[START]

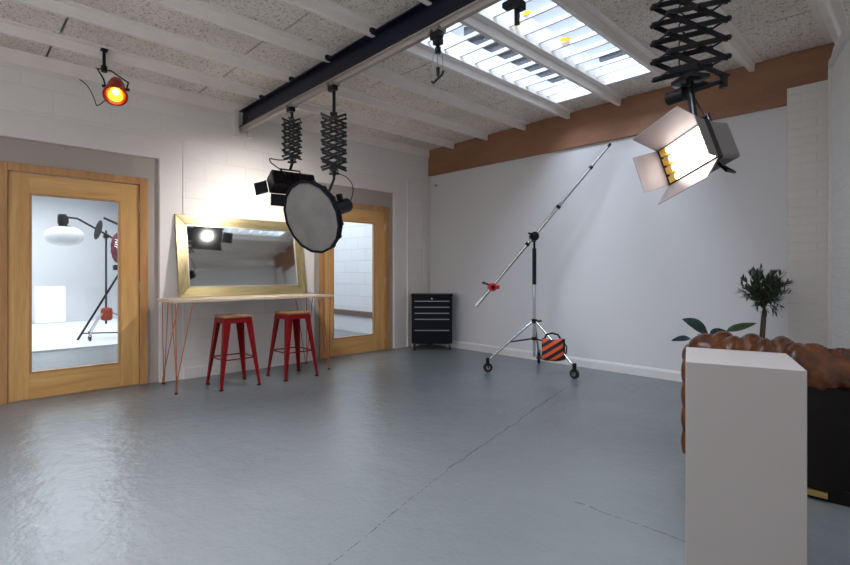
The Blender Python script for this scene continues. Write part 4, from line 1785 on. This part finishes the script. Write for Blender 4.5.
rows = swept(path, prof, d_roll)
h = MB()
h.grid(rows, close_v=True)
for rw in (rows[0], rows[-1]):
    c_ = sum(rw, Vector())/len(rw)
    outx = Vector((0, 0.035, 0))
    v1 = [h.bm.verts.new(c_+(p-c_)*0.86+outx*0.7) for p in rw]
    v0 = [h.bm.verts.new(p) for p in rw]
    v2 = [h.bm.verts.new(c_+(p-c_)*0.4+outx) for p in rw]
    vc = h.bm.verts.new(c_+outx)
    nn = len(rw)
    for i in range(nn):
        j = (i+1) % nn
        h.bm.faces.new((v0[i], v0[j], v1[j], v1[i]))
        h.bm.faces.new((v1[i], v1[j], v2[j], v2[i]))
        h.bm.faces.new((v2[i], v2[j], vc))
bmesh.ops.remove_doubles(h.bm, verts=h.bm.verts, dist=0.0002)
h.build('rolled_top', M['leather'], t, smooth=75, world=False)
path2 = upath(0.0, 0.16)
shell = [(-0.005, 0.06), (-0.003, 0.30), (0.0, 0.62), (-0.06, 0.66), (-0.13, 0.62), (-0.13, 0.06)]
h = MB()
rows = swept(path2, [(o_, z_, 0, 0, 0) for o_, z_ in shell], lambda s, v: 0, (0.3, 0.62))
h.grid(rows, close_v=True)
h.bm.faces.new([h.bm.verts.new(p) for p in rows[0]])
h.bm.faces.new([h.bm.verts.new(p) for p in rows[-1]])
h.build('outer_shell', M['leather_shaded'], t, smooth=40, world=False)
path3 = upath(0.15, 0.06)
prof = [(0, 0.36+0.30*i/18, -1, 0, 0.30*i/18) for i in range(19)]
h = MB()
h.grid(swept(path3, prof, lambda s, v: 0.03*tuft(s, v, 0.145, 0.30), (0.36, 0.66)))
h.build('buttoned_lining', M['leather'], t, smooth=75, world=False)
# lumpy padded welt down the left rear edge
h = MB()
pts, rad_ = [], []
for i in range(41):
    z = 0.075+0.55*i/40
    pts.append((0.028, 0.028, z))
    rad_.append(0.020+0.009*abs(math.sin(i/40*PI*4)))
h.tube(pts, rad_, 12)
h.build('padded_edge', M['leather'], t, smooth=60, world=False)
for x in (0.075, CXW-0.075):
    h = MB()
    h.mm((x-0.075, CYD-0.01, 0.085), (x+0.055, CYD+0.018, 0.64-DROP))
    fc = h.build('arm_front', M['leather'], t, bevel=0.012, world=False)
h = MB()
h.mm((0.11, 0.0+0.1, 0.085), (CXW-0.11, CYD, 0.28))
h.build('seat_base', M['leather'], t, bevel=0.02, world=False)
h = MB()
h.mm((0.145, 0.16, 0.28), (CXW-0.145, CYD+0.02, 0.43))
h.build('seat_cushion', M['leather'], t, bevel=0.05, world=False, smooth=60, seg=5)
for (fx, fy) in ((0.09, 0.09), (CXW-0.09, 0.09), (0.06, CYD-0.06), (CXW-0.06, CYD-0.06)):
    h = MB()
    h.lathe([(0, 0.0), (0.022, 0.0), (0.026, 0.02), (0.038, 0.04), (0.036, 0.065), (0, 0.065)], (fx, fy, 0), n=16)
    h.build('foot', M['bark'], t, smooth=40, world=False)
h = MB()
h.mm((0.03, 0.015, 0.004), (CXW-0.03, CYD-0.02, 0.07))
h.build('bottom_skirt', M['leather_shaded'], t, world=False)
h = MB()
h.mm((0.57, -0.012, 0.022), (0.68, 0.016, 0.050))
h.build('brass_plate', M['brass'], t, world=False, bevel=0.002)


# ------------------------------------------------------------------ plants
def leaf(mb, base, d, L, wd, up=Vector((0, 0, 1)), bend=0.15, fold=0.15, n=6, tip=1.0):
    d = Vector(d).normalized()
    s = d.cross(up)
    if s.length < 1e-3:
        s = d.orthogonal()
    s.normalize()
    nn = s.cross(d)
    rows = []
    for i in range(n+1):
        f = i/n
        w_ = wd*math.sin(PI*min(1, f**0.8))**0.8*(1-0.2*f) if 0 < f < 1 else wd*0.02
        c_ = Vector(base)+d*L*f-nn*bend*L*f*f
        rows.append([c_-s*w_+nn*fold*w_, c_, c_+s*w_+nn*fold*w_])
    mb.grid(rows)


pb = Vector((-0.972, 4.86, 0))
t = thing('potted_olive', 'small olive tree with a round leafy crown standing behind the leather armchair', 'potted plant', pb)
h = MB()
h.lathe([(0, 0), (0.11, 0), (0.14, 0.26), (0.15, 0.27), (0.15, 0.30), (0.125, 0.30), (0.12, 0.26), (0, 0.26)], pb, n=28)
h.build('pot', M['pot'], t, smooth=40)
h = MB()
h.cyl(pb+Vector((0, 0, 0.255)), pb+Vector((0, 0, 0.272)), 0.118, n=24)
h.build('soil', M['soil'], t)
h = MB()
h.tube([pb+Vector((-0.03, 0, 0.27)), pb+Vector((-0.02, 0, 0.55)), pb+Vector((-0.005, 0, 0.78)), pb+Vector((0.012, 0, 0.90))], [0.014, 0.012, 0.010, 0.006], 8)
h.tube([pb+Vector((-0.01, 0.01, 0.27)), pb+Vector((0.0, 0.01, 0.55)), pb+Vector((0.012, 0.01, 0.78)), pb+Vector((-0.01, 0.0, 0.92))], [0.010, 0.009, 0.008, 0.005], 8)
crown = pb+Vector((0.008, 0, 0.995))
tips = []
for i in range(95):
    th = random.uniform(0, 2*PI)
    ph = math.acos(random.uniform(-1, 1))
    r_ = random.uniform(0.09, 0.20)
    e = crown+Vector((math.sin(ph)*math.cos(th), math.sin(ph)*math.sin(th), math.cos(ph)))*r_
    b0 = pb+Vector((0, 0, random.uniform(0.84, 0.95)))
    m1 = (b0+e)/2+Vector((0, 0, 0.02))
    h.tube([b0, m1, e], [0.004, 0.003, 0.0015], 5)
    tips.append((b0, m1, e))
h.build('trunk', M['bark'], t, smooth=50)
h = MB()
for (b0, m1, e) in tips:
    for k in range(17):
        f = random.uniform(0.35, 1.0)
        p = m1.lerp(e, (f-0.35)/0.65) if f > 0.5 else b0.lerp(m1, f*2)
        d = ((e-b0).normalized()+Vector((random.uniform(-1, 1), random.uniform(-1, 1), random.uniform(-0.6, 0.9)))*0.85)
        leaf(h, p, d, random.uniform(0.045, 0.075), random.uniform(0.006, 0.010), bend=random.uniform(-0.2, 0.3), n=3)
o = h.build('foliage', M['olive'], t)
o['kind'] = 'stuff'

pb = Vector((-1.27, 4.50, 0))
t = thing('leafy_pot_plant', 'low pot plant with broad dark patterned leaves just showing over the armchair', 'potted plant', pb)
h = MB()
h.lathe([(0, 0), (0.09, 0), (0.12, 0.22), (0.13, 0.23), (0.13, 0.26), (0.105, 0.26), (0.10, 0.22), (0, 0.22)], pb, n=28)
h.build('pot', M['pot'], t, smooth=40)
h = MB()
h.cyl(pb+Vector((0, 0, 0.215)), pb+Vector((0, 0, 0.232)), 0.098, n=24)
h.build('soil', M['soil'], t)
LV = [((0.0, -0.06, 0.655), cv(-0.86, 0.42, -0.1), 0.25, 0.075, 'darkleaf', 0.0),
      ((0.00, 0.0, 0.64), cv(0.75, 0.05, 0.1), 0.20, 0.045, 'darkleaf', 0.1),
      ((0.10, 0.08, 0.66), cv(0.95, 0.30, 0.0), 0.27, 0.035, 'greenleaf', 0.1),
      ((-0.12, -0.10, 0.60), cv(-0.9, 0.0, -0.3), 0.18, 0.03, 'darkleaf', 0.15),
      ((0.02, 0.02, 0.60), (0.3, 0.9, 0.2), 0.22, 0.05, 'greenleaf', 0.2),
      ((-0.02, 0.02, 0.58), (-0.6, 0.7, 0.3), 0.22, 0.05, 'darkleaf', 0.2)]
for (bp_, d_, L_, w_, mm_, bn) in LV:
    h = MB()
    base = pb+Vector(bp_)
    leaf(h, base, d_, L_, w_, up=(UP-FW*1.1), bend=bn, fold=0.25, n=10)
    h.tube([pb+Vector((bp_[0]*0.2, bp_[1]*0.2, 0.22)), pb+Vector((bp_[0]*0.5, bp_[1]*0.5, 0.45)), base], 0.004, 6)
    h.build('leaf', M[mm_], t, smooth=70)

# ------------------------------------------------------------------ pipes and small fittings
h = MB()
yp, xp = YB-0.105, -0.597
pts = [(xp, yp, 0.0), (xp, yp, 1.5), (xp, yp, 2.86), (xp+0.006, yp-0.02, 2.90), (xp+0.02, yp-0.06, 2.915)]
xq = xr(3.0)-0.03
pts += [(xr(5.0)-0.035, 5.0, 2.905), (xr(3.0)-0.035, 3.0, 2.905)]
h.tube(pts, 0.016, 10)
o = h.build('wall_conduit', M['plaster'], origin=(xp, yp, 0), smooth=50)
tag(o, 'white painted pipe running up beside the brick pier and along the right wall top', 'pipe')
h = MB()
h.mm((XW0+0.012, YB-0.14, 0.0), (XW0+0.10, YB-0.05, 2.92))
struct(h.build('trim_30', M['plaster']))
h = MB()
h.prism([(xr(5.3)-0.03, 5.3, 2.86), (xr(YR)-0.03, YR, 2.86), (xr(YR)+0.2, YR, 2.86), (xr(5.3)+0.2, 5.3, 2.86)], (0, 0, 0.055))
struct(h.build('trim_31', M['plaster']))

h = MB()
h.tube([(XL+0.028, 5.34, 0.0), (XL+0.028, 5.34, 2.68)], 0.014, 10)
h.tube([(XL+0.028, 5.385, 0.0), (XL+0.028, 5.385, 2.68)], 0.011, 10)
o = h.build('corner_pipes', M['plaster'], origin=(XL+0.028, 5.36, 0), smooth=50)
tag(o, 'white painted pipe running up the corner behind the tool chest', 'pipe')
h = MB()
h.cyl((-5.40, YB, 2.50), (-5.40, YB-0.05, 2.50), 0.016, n=12)
h.cyl((-5.40, YB-0.05, 2.50), (-5.37, YB-0.06, 2.485), 0.012, n=10)
tag(h.build('wall_hook', M['steel'], origin=(-5.40, YB, 2.50)), 'small metal hook on the back wall beneath the brown beam near the corner', 'hook')

# yellow leaves lying on the roof glass
LVS = [((-2.20, 3.24), 'yellow fallen leaf on the roof glass beside the black spigot bracket'),
       ((-2.345, 3.32), 'yellow fallen leaf on the roof glass close to the middle joist'),
       ((-2.22, 3.845), 'largest yellow fallen leaf, lying near the middle of the right roof light'),
       ((-1.955, 4.04), 'small yellow fallen leaf near the right edge of the right roof light')]
for i, ((lx, ly), lb) in enumerate(LVS):
    h = MB()
    z = zc(lx)+0.064
    n = 9
    pts = []
    rL = (0.038, 0.034, 0.046, 0.022)[i]
    for k in range(n*2):
        a = 2*PI*k/(n*2)
        r_ = rL*(1 if k % 2 == 0 else 0.72)
        pts.append((lx+r_*math.cos(a)*1.2, ly+r_*math.sin(a), z))
    h.prism(pts, (0, 0, 0.003))
    tag(h.build('fallen_leaf', M['leafyellow'], origin=(lx, ly, z)), lb, 'leaf', 'fallen leaves on the roof light')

[END]

Goal -
Repeat the lines exactly as they stand, from the opening line of the data through the line with "h.bm.faces.new([h.bm.verts.new(p) for p in rows[-1]])". Pictures stay out of the copy.

Finished task -
The Blender Python script for this scene continues. Write part 4, from line 1785 on. This part finishes the script. Write for Blender 4.5.
rows = swept(path, prof, d_roll)
h = MB()
h.grid(rows, close_v=True)
for rw in (rows[0], rows[-1]):
    c_ = sum(rw, Vector())/len(rw)
    outx = Vector((0, 0.035, 0))
    v1 = [h.bm.verts.new(c_+(p-c_)*0.86+outx*0.7) for p in rw]
    v0 = [h.bm.verts.new(p) for p in rw]
    v2 = [h.bm.verts.new(c_+(p-c_)*0.4+outx) for p in rw]
    vc = h.bm.verts.new(c_+outx)
    nn = len(rw)
    for i in range(nn):
        j = (i+1) % nn
        h.bm.faces.new((v0[i], v0[j], v1[j], v1[i]))
        h.bm.faces.new((v1[i], v1[j], v2[j], v2[i]))
        h.bm.faces.new((v2[i], v2[j], vc))
bmesh.ops.remove_doubles(h.bm, verts=h.bm.verts, dist=0.0002)
h.build('rolled_top', M['leather'], t, smooth=75, world=False)
path2 = upath(0.0, 0.16)
shell = [(-0.005, 0.06), (-0.003, 0.30), (0.0, 0.62), (-0.06, 0.66), (-0.13, 0.62), (-0.13, 0.06)]
h = MB()
rows = swept(path2, [(o_, z_, 0, 0, 0) for o_, z_ in shell], lambda s, v: 0, (0.3, 0.62))
h.grid(rows, close_v=True)
h.bm.faces.new([h.bm.verts.new(p) for p in rows[0]])
h.bm.faces.new([h.bm.verts.new(p) for p in rows[-1]])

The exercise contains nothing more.